Setelah televisi yang didatangkan dari Bandung sampai maka ramailah rumah Haji Maksum. Orang-orang tua, ‘geng’-nya Haji Maksum, mengerubungi benda hitam yang dipercaya bisa memperpanjang mata itu. Petugas yang membawa televisi itu memasang antena yang dipasang di loteng menggunakan pipa yang menjulang. Antena itu tinggi sekali menurut ukuran saya. “Sepertinya lebih tinggi dari pohon kelapa tertinggi yang ada di kebun belakang pabrik,” pikirku.

Televisi sudah bisa di tes dua atau tiga hari menjelang acara pembukaan. Aku tidak bisa melihat karena pesawatnya masih ditaruh di kamar pak Haji.

Pada hari pembukaan itulah televisi diletakkan di atas meja di lapangan tempat menjemur padi. Jemuran ini berlantaikan semen plesteran, cukup luas sehingga mampu menampung orang banyak yang akan ikut serta menonton Asean Games.

Malam yang dinanti tiba. Televisi disetel. Anak-anak duduk paling depan teratur berjejer membawa sarung untuk melindungi diri dari dinginnya malam. Orang-orang dewasa duduk di kursi, di bagian belakang. Gambarnya hitam putih dan tidak terlalu jelas maklum jauh dari antena pemancar. Lebih sering keluar bintik-bintik hujannya. Bahkan wajah Bung Karno yang di-close up, sering meleyat-meleyot bagai pohon cemara tertiup angin. Tapi itu tidak menjadi masalah buat kami. Layar kaca ajaib ini layak dibicarakan berhari-hari.

Seusai nonton, sebelum berkomentar tentang materi siaran, anak-anak bercerita bahwa semua badannya terasa gatal-gatal. Pengakuan itu bak gayung bersambut. Semua anak-anak merasakan hal yang sama. Gatal. Betapa tidak, kita memang nonton di lantai tempat menjemur padi. Bulu-bulu butiran padi yang halus itu menjadi biang kerok gatalnya badan. Gatal ini sama persis dengan gatal yang kurasakan manakala ada kentongan dan aku mengungsi malam hari ke dalam rumpun padi di sawah. Aha... penontonnya emang gatel ..... Gratis kok pengen nyaman!

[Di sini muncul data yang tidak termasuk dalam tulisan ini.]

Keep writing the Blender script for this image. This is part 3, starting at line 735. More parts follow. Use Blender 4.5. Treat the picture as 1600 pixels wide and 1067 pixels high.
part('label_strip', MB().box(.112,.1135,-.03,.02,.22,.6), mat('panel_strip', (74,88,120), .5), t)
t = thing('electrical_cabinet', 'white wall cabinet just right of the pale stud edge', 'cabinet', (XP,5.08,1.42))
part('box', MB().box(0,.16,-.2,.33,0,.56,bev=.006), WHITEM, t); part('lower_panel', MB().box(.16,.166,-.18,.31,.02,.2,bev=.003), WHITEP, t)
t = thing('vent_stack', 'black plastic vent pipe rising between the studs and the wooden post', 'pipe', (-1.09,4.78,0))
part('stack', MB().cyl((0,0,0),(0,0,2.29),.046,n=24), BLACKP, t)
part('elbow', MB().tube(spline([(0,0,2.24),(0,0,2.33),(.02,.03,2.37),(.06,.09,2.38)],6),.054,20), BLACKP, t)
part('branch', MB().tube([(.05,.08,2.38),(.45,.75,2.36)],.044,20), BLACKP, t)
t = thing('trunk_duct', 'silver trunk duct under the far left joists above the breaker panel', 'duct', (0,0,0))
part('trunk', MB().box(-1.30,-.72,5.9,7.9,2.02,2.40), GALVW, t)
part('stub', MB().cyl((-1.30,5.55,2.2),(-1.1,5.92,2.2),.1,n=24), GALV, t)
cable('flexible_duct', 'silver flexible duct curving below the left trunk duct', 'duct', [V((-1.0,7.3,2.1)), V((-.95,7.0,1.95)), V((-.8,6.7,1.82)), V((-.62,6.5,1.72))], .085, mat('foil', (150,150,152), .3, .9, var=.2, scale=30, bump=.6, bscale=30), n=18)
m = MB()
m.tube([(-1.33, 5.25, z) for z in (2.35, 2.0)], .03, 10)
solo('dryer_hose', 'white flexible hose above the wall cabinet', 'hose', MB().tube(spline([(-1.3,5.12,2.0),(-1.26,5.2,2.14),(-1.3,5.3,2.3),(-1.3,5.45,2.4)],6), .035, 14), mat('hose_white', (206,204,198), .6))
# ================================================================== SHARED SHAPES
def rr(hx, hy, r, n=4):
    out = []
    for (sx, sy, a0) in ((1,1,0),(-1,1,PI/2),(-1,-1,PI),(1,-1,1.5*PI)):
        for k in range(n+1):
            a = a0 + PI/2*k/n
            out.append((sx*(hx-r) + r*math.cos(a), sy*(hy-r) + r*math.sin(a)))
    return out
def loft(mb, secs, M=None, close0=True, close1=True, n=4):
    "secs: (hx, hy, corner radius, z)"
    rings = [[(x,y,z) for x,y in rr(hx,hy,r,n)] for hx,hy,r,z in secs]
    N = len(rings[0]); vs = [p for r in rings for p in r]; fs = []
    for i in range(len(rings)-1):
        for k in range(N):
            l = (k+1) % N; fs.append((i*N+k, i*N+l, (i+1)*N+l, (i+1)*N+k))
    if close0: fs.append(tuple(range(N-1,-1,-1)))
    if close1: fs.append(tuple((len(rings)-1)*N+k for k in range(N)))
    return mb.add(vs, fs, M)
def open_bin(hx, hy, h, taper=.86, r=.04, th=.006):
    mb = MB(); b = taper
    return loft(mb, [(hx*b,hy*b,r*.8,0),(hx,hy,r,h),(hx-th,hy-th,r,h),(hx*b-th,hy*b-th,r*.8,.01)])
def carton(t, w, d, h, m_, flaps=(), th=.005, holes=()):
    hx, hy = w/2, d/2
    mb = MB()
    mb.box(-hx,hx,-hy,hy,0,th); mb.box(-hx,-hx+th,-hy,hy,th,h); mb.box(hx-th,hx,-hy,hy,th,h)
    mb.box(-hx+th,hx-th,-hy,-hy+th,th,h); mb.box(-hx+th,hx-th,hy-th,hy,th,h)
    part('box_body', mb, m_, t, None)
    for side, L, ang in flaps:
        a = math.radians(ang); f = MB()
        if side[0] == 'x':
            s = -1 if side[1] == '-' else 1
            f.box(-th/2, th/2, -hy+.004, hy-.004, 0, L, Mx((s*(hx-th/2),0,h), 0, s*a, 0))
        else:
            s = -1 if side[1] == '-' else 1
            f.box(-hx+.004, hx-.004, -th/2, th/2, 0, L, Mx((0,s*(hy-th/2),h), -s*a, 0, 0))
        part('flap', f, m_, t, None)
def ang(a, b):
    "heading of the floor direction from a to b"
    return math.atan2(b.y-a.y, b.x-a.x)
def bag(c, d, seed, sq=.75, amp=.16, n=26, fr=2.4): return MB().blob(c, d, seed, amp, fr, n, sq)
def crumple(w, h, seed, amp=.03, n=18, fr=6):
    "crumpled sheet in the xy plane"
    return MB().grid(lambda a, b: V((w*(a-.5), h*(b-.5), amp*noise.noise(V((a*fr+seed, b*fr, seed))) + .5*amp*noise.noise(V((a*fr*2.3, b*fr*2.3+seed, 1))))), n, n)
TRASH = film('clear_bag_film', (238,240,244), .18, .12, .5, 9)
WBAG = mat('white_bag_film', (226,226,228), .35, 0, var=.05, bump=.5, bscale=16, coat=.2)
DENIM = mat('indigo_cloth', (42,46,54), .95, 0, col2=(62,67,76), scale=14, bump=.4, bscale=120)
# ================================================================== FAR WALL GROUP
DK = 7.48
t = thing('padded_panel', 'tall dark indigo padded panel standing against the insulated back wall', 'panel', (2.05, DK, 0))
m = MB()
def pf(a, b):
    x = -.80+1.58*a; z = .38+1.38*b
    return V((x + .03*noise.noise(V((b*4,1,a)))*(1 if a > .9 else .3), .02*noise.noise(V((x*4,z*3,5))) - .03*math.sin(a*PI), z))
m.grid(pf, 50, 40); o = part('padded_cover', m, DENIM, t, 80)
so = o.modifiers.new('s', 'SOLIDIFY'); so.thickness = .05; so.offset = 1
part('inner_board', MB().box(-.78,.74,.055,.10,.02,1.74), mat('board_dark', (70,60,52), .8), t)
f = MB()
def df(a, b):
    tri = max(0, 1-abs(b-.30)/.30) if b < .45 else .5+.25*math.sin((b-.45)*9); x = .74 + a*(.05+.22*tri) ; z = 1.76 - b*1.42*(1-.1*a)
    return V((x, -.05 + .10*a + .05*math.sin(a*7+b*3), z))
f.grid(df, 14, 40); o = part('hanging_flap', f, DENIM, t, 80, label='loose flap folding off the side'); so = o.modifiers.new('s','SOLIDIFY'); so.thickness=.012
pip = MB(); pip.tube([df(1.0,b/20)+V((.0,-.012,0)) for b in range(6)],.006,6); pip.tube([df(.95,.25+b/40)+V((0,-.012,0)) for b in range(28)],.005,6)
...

Selang beberapa hari kemudian televisi ke dua hadir di desaku. Kali ini hartawan bernama Haji Asmuni, pemilik bis Sukalaksana, juga membelinya. Dari rumah haji Asmuni ini tidak banyak reportase yang bisa disampaikan. Tidak ada cerita, karena televisinya disiarkan dalam limited edition alias edisi terbatas. Peruntukannya sangat jelas, bahwa property ini didedikasikan khusus keluarga saja. Yang bukan keluarga dilarang ngintip! Makanya sampai sekarang pun aku belum pernah nonton di rumahnya karena, ya ... karena aku bukan mantunya! (Padahal aku naksir putrinya yang bernama Neng Sholihat).

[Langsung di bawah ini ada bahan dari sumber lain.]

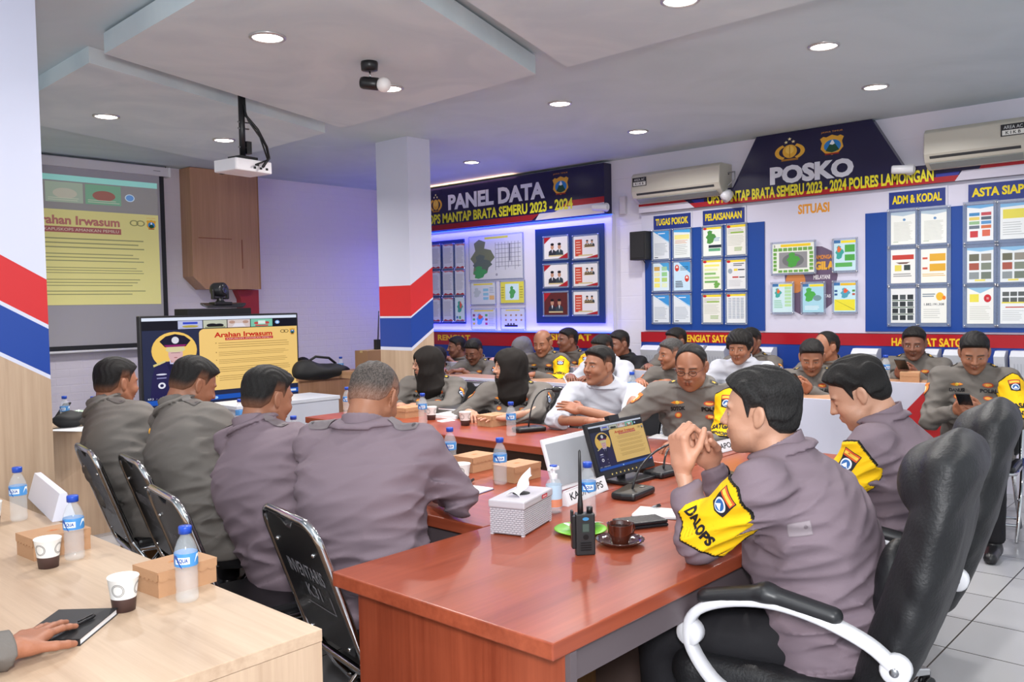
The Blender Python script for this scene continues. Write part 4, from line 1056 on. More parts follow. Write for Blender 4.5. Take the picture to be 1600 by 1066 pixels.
office_chair('black leather office chair holding the officer with the DALOPS armband', 2.35, 1.07, 97)
office_chair('black leather office chair at the right behind the nearer leather chair', 3.15, 1.16, 99)
# ================================================================== wall boards, signs and sheets
def fx(X, tl, br):
    a, b = onx(*tl, X), onx(*br, X); return Vector((X, a.y, b.z)), Vector((0, b.y-a.y, 0)), Vector((0, 0, a.z-b.z))
def slab(name, parent, pts_px, X, th_, mat, bevel=0):
    O = Vector(parent.location) if parent else Vector((0, 0, 0))
    pts = [onx(*p, X)-O for p in pts_px]
    return MB().prism(pts, (th_, 0, 0), mat).build(name, parent, bevel=bevel)
def sq(tl, br, X):
    """axis-true rectangle on the wall plane from two pixel corners"""
    a, b = onx(*tl, X), onx(*br, X); return a.y, b.y, b.z, a.z
NX = (-1, 0, 0)
NAVY, NAV2 = '#17123a', '#241a52'
BLUEB = M('#14408f', .3); REDB = M('#a01522', .3); BOARDW = M('#cfcde0', .35)
def boxyz(mb, X, Xb, y0, y1, z0, z1, m, O=(0, 0, 0)):
    O = Vector(O); mb.box(Vector((X, y0, z0))-O, Vector((Xb, y1, z1))-O, m)
# ---- PANEL DATA banner
X1 = 7.13
y0, y1, z0, z1 = sq((600, 285), (944, 333), X1)
zt = onx(944, 254, X1).z; zb = onx(944, 333, X1).z; yl = 8.1; yr = onx(944, 300, X1).y
root = thing('banner_sign', 'navy banner reading PANEL DATA above the blue lit boards', 'sign', (X1, (yl+yr)/2, zb)); O = Vector(root.location)
mb = MB(); boxyz(mb, X1, XW-.002, yr, yl, zb, zt, M(NAVY, .25), O); mb.build('body', root)
def U1(y): return (yl-y)/(yl-yr)
def un(px, py, X=X1): p = onx(px, py, X); return U1(p.y), (p.z-zb)/(zt-zb)
a = Art()
def ply(a, un, pts, c): a.p([un(*p) for p in pts], c)
ply(a, un, [(600, 470), (674, 368), (880, 336), (888, 322), (862, 324), (674, 356)], '#7c1d2c') if False else None
bl_ = un(674, 366)
a.p([(.0, 0), (.66, 0), (.70, .13), (0, .13)], '#8c1a26'); a.p([(.62, 0), (1, 0), (1, .215), (.80, .215), (.775, .13), (.70, .13), (.68, 0)], '#c9c4d4')
a.p([(.775, .13), (1, .13), (1, .0), (.7, 0)], '#d8cfd2'); a.p([(.80, .215), (1, .215), (1, .335), (.845, .335)], '#a3202c'); a.p([(.70, .13), (.775, .13), (.80, .19), (.72, .19)], '#23308f')
u0, v0 = un(700.5, 328.7); u1, v1 = un(851, 283); a.t('PANEL DATA', u0, v0, u1, v1, '#d6d8e4', .045)
u0, v0 = un(669.5, 351.7); u1, v1 = un(894.7, 308.4); a.t('OPS MANTAP BRATA SEMERU 2023 - 2024', u0, v0, u1, v1, '#d9d52e', .035)
u0, v0 = un(681, 319); emblem_polri(a, u0, v0, .075, .46)
u0, v0 = un(876, 288); emblem_jt(a, u0, v0, .075, .48)
a.build('lettering', root, Vector((X1-.0006, yl, zb))-O, (0, yr-yl, 0), (0, 0, zt-zb), NX)
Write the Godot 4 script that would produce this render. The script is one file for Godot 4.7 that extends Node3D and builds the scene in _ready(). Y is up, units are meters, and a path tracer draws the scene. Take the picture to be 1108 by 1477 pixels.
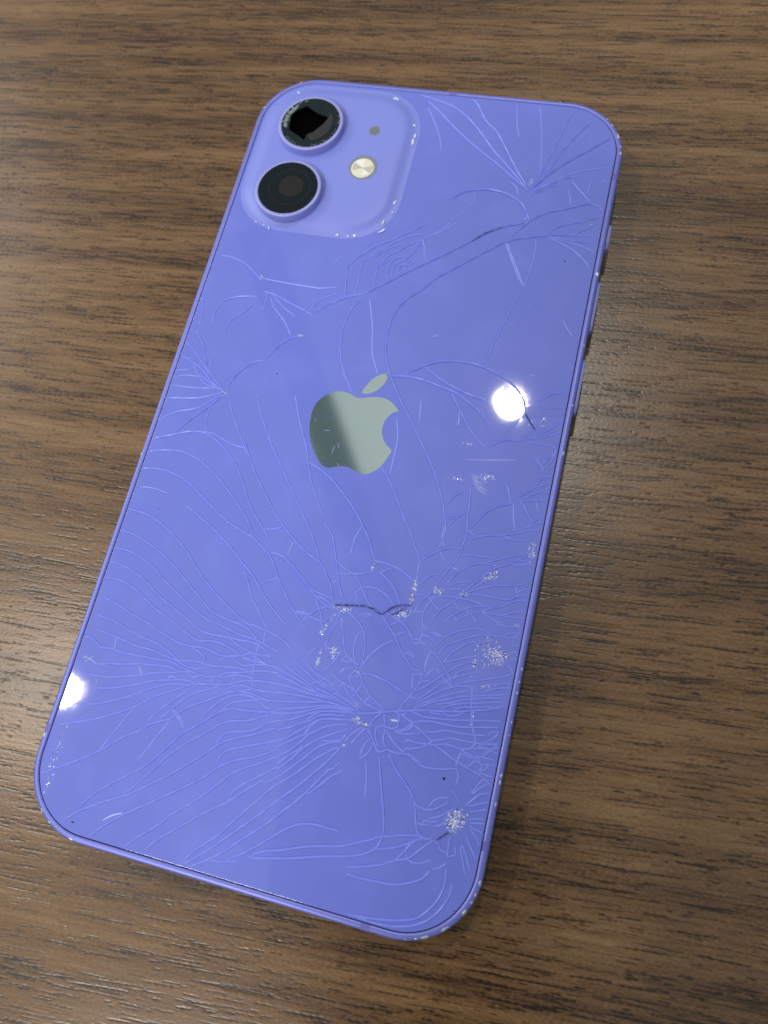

Penduduk hanya bisa melihat bahwa di rumah itu pasti, sepasti-pastinya, ada televisi karena, secara de facto, ada antena teve nampak menjulang sama tingginya dengan antena yang ada di rumah Haji Maksum.

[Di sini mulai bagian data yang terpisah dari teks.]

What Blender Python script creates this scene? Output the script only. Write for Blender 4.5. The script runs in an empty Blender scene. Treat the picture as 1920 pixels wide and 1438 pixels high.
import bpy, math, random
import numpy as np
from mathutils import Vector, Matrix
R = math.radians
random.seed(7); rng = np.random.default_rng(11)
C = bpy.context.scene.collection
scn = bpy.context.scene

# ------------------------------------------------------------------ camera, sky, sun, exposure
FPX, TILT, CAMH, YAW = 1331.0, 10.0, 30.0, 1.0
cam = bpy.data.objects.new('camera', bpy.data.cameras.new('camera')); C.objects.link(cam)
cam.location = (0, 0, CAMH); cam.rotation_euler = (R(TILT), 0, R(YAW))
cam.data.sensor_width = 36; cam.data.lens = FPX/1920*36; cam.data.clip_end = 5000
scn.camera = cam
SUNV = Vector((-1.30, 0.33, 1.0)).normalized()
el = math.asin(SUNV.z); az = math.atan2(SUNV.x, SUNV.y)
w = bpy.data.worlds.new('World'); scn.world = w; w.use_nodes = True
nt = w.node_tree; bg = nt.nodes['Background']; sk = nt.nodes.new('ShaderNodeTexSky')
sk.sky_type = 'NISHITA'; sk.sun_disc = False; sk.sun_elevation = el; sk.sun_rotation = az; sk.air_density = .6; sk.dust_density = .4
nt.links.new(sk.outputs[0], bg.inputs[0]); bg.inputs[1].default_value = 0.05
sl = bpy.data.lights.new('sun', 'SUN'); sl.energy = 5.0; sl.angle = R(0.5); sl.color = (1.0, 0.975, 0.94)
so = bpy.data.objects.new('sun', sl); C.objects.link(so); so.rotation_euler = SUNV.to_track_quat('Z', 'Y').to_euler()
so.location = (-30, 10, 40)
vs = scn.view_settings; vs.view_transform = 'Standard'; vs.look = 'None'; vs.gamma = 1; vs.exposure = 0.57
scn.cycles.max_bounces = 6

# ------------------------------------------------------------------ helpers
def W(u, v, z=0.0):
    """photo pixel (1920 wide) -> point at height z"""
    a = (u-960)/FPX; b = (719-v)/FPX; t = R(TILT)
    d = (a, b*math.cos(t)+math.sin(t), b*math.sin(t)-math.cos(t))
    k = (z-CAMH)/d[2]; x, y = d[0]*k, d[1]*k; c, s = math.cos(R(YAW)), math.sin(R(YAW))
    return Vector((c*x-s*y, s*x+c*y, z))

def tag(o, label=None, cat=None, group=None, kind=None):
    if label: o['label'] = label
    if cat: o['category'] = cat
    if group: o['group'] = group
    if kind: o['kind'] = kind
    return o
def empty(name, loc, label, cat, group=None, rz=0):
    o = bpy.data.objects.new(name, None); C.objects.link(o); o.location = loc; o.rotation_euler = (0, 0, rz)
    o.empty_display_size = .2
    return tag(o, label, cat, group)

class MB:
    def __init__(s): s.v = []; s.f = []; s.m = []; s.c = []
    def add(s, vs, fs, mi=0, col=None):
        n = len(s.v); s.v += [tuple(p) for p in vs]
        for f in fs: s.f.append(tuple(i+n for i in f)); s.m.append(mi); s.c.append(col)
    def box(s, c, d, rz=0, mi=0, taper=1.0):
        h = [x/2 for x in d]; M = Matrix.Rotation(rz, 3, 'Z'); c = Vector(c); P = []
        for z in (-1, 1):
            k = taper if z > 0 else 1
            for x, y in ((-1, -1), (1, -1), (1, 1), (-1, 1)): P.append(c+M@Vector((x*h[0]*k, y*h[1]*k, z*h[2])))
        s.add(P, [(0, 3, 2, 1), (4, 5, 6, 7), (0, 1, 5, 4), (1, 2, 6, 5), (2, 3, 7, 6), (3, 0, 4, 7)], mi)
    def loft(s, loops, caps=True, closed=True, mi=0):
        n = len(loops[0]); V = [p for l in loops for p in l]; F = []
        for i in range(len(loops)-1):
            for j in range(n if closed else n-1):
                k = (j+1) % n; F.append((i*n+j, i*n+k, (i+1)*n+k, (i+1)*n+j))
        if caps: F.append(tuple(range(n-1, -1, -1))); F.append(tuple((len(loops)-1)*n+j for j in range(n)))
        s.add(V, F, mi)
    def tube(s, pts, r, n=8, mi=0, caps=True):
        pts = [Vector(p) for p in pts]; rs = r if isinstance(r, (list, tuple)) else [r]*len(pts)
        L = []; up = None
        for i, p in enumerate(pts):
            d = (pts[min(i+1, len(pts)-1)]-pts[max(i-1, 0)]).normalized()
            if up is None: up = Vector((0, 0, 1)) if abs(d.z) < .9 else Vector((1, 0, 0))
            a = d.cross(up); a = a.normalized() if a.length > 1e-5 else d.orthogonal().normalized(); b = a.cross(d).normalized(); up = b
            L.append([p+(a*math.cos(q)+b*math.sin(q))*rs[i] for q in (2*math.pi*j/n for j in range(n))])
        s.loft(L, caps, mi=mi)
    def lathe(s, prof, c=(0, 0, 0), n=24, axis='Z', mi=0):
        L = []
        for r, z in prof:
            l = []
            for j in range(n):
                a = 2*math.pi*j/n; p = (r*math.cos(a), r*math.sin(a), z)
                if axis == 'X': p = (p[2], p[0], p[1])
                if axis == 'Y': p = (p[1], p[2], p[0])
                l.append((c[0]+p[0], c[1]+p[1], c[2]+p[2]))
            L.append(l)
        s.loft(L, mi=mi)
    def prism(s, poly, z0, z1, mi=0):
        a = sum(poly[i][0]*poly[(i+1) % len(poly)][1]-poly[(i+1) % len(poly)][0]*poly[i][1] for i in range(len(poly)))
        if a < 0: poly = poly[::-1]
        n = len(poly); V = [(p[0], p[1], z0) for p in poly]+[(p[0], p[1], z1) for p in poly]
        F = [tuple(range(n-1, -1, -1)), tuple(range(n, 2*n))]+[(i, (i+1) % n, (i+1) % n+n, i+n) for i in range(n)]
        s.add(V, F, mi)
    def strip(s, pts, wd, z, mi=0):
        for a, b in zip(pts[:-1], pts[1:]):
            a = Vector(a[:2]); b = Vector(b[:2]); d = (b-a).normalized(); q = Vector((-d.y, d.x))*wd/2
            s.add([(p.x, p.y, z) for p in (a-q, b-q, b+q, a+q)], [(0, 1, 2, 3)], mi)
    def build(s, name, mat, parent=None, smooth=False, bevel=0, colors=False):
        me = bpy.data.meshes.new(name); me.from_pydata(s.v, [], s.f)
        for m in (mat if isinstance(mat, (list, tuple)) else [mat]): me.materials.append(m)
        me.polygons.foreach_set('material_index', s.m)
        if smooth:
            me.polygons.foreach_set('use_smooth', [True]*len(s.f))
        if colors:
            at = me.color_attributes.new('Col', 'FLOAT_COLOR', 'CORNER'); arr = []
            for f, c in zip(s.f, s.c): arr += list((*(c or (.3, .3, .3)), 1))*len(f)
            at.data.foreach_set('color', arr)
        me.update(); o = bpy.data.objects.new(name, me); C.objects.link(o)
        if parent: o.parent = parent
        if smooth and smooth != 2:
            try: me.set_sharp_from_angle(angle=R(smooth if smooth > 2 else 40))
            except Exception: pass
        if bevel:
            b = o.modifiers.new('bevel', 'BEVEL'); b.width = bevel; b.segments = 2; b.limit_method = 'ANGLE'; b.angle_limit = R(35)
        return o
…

Dengan hadirnya tabung kaca ajaib di rumah Haji Maksum, aku bisa melihat dan mendengar Titiek Puspa yang cantik dan merdu suaranya melantunkan lagu kesayanganku, ‘Minah Gadis Dusun’. Sampai kini aku hapal syair lagu itu. Penyanyi lainnya yang kugemari adalah Lilis Suryani dengan lagunya ‘Tjai Kopi’ dan ‘Gang Kelintji’. Band yang paling disukai anak-anak adalah ‘Band Botjah’ yang lupa siapa-siapa saja awak band-nya.

Ketika Achmad Albar terkena kasus narkoba, anganku di bawa ke rumah Haji Maksum pula. Rocker gaek itu pernah menjadi seorang jenderal. Aku sangat menggemari filmnya yang berjudul ‘Djenderal Kantjil’ yang ditayangkan TVRI. Achmad Albarnya belum kribo. Di hatiku aku ingin seperti jenderal kancil. Kalau perang menang terus.

Menantikan televisi di rumah kakekku atau bapakku, rasanya lama sekali. Bahkan almarhum kakekku, sampai akhir hayatnya tak pernah memiliki benda bernama televisi itu.